## Exercise goal
Repeat exactly the lines of the entries below from the one with "Recreate this scene" through the one with "COL = scene.collection", both ends included, and nothing else.

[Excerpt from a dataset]
● ● ● ●

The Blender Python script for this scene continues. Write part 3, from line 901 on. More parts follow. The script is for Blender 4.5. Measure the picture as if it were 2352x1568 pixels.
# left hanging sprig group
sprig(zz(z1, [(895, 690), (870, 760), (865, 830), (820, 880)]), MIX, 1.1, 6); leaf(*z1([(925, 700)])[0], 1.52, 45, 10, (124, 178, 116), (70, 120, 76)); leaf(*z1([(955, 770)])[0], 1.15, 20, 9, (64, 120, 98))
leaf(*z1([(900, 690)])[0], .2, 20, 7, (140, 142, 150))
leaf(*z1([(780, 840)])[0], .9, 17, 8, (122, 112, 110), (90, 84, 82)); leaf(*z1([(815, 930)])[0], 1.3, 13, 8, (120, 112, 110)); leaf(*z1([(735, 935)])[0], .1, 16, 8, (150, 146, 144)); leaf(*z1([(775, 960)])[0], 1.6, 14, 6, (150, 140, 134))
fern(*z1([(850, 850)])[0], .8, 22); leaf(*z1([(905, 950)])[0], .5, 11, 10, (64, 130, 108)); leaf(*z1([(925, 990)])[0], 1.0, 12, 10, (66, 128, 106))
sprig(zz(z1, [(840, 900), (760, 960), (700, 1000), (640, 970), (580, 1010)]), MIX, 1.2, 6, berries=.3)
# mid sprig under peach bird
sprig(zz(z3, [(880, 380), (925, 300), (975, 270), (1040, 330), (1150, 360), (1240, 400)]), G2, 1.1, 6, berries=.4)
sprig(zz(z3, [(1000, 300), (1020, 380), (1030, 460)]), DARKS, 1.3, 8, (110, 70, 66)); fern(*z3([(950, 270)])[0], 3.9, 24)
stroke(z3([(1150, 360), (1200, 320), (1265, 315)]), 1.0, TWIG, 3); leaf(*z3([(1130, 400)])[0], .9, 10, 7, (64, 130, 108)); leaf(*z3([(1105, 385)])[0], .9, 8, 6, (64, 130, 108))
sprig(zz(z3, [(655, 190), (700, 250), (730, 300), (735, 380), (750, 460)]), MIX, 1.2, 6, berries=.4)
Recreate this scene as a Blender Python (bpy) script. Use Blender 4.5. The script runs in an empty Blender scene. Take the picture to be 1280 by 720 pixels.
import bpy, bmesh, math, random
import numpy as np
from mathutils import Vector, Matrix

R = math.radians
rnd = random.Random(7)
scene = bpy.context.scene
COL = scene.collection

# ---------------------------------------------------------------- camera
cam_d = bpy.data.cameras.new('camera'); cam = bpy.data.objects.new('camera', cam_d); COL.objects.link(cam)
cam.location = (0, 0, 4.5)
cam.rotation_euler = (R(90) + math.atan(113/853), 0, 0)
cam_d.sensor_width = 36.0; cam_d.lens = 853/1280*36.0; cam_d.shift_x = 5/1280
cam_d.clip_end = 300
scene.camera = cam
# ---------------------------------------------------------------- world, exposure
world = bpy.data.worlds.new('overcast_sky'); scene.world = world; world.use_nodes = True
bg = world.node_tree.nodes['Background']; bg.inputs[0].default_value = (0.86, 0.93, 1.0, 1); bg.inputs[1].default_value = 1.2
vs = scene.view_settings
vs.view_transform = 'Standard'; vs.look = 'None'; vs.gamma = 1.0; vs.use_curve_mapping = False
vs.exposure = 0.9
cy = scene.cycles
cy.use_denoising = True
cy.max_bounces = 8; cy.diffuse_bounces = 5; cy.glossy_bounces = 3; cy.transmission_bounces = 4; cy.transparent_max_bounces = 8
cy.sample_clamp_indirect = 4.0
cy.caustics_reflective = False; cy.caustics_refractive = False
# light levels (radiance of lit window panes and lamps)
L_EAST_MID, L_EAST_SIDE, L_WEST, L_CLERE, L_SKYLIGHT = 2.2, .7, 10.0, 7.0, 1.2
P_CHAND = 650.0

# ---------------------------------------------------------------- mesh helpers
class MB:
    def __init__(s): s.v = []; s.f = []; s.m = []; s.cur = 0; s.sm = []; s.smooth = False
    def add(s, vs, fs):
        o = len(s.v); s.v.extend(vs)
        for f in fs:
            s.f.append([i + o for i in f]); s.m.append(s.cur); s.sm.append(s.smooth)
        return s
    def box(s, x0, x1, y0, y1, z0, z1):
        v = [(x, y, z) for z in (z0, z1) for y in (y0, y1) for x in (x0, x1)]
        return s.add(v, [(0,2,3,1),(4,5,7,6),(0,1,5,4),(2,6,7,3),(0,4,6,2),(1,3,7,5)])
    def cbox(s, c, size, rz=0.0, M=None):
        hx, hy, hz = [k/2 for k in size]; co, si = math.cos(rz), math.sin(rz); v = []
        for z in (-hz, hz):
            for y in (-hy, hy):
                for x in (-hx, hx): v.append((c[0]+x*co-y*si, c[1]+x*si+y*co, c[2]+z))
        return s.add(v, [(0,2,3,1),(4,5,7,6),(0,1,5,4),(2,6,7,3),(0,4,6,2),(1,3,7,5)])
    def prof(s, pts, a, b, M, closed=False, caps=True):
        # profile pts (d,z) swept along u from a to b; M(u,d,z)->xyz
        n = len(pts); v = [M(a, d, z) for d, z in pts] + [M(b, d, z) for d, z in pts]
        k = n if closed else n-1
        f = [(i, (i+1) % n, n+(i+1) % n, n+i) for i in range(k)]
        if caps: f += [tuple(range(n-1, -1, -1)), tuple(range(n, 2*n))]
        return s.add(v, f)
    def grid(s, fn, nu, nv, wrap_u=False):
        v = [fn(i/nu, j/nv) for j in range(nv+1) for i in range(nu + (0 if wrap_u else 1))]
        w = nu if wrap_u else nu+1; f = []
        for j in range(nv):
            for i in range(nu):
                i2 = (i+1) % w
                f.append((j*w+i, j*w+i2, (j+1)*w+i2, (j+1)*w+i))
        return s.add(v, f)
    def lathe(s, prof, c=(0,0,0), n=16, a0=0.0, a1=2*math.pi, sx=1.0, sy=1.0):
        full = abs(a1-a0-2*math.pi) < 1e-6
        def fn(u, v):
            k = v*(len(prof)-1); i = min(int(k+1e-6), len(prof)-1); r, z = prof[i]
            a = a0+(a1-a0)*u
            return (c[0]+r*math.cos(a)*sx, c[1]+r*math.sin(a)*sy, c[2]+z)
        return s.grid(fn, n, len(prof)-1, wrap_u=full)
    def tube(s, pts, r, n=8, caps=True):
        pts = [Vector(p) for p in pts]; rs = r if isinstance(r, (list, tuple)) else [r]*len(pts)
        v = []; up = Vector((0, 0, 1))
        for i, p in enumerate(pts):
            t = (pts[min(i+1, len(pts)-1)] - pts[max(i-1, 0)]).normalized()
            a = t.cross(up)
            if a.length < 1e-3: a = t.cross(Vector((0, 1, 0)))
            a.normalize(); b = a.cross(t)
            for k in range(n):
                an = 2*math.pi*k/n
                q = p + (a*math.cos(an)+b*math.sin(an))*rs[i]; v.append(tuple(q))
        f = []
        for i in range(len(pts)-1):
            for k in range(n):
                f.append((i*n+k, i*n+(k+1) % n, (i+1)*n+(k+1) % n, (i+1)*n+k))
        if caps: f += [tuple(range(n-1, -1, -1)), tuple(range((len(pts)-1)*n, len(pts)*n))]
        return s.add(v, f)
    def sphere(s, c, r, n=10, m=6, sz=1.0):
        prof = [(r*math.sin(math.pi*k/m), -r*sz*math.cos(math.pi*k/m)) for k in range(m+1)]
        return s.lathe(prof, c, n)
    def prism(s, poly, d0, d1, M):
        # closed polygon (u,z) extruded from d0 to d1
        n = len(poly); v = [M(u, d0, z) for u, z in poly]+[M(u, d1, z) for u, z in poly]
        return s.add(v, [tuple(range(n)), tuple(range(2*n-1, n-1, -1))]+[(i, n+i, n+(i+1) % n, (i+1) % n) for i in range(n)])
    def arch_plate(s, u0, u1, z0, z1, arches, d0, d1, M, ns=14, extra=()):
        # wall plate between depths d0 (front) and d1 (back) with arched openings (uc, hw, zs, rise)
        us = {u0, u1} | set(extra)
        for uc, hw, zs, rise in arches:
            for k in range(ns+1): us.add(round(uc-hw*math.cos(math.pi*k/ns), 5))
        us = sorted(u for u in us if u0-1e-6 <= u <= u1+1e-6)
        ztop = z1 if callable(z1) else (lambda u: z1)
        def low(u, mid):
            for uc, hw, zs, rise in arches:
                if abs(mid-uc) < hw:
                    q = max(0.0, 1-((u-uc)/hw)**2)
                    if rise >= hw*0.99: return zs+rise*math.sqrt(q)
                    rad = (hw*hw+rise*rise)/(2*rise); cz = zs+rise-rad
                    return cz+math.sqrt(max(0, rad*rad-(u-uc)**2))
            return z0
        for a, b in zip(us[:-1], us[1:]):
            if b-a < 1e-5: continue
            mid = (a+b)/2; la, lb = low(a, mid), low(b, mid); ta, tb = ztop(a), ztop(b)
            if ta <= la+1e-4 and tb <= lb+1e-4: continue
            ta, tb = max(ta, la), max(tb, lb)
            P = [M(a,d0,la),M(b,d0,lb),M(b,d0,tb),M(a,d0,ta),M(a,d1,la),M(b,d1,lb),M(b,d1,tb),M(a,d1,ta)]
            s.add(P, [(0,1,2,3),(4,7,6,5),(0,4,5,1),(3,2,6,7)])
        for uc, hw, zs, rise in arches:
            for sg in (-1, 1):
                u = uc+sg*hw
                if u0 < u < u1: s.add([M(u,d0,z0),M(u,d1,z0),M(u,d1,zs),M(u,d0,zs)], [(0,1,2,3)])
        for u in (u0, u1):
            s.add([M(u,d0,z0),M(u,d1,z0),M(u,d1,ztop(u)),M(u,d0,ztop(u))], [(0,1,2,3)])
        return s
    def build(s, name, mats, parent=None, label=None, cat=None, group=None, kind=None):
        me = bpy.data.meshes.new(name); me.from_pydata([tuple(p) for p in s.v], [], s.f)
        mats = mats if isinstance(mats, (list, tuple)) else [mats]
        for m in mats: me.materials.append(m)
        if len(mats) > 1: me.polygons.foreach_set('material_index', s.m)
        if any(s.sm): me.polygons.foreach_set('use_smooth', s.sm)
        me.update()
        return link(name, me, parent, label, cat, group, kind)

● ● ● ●

## Full answer
Recreate this scene as a Blender Python (bpy) script. Use Blender 4.5. The script runs in an empty Blender scene. Take the picture to be 1280 by 720 pixels.
import bpy, bmesh, math, random
import numpy as np
from mathutils import Vector, Matrix

R = math.radians
rnd = random.Random(7)
scene = bpy.context.scene
COL = scene.collection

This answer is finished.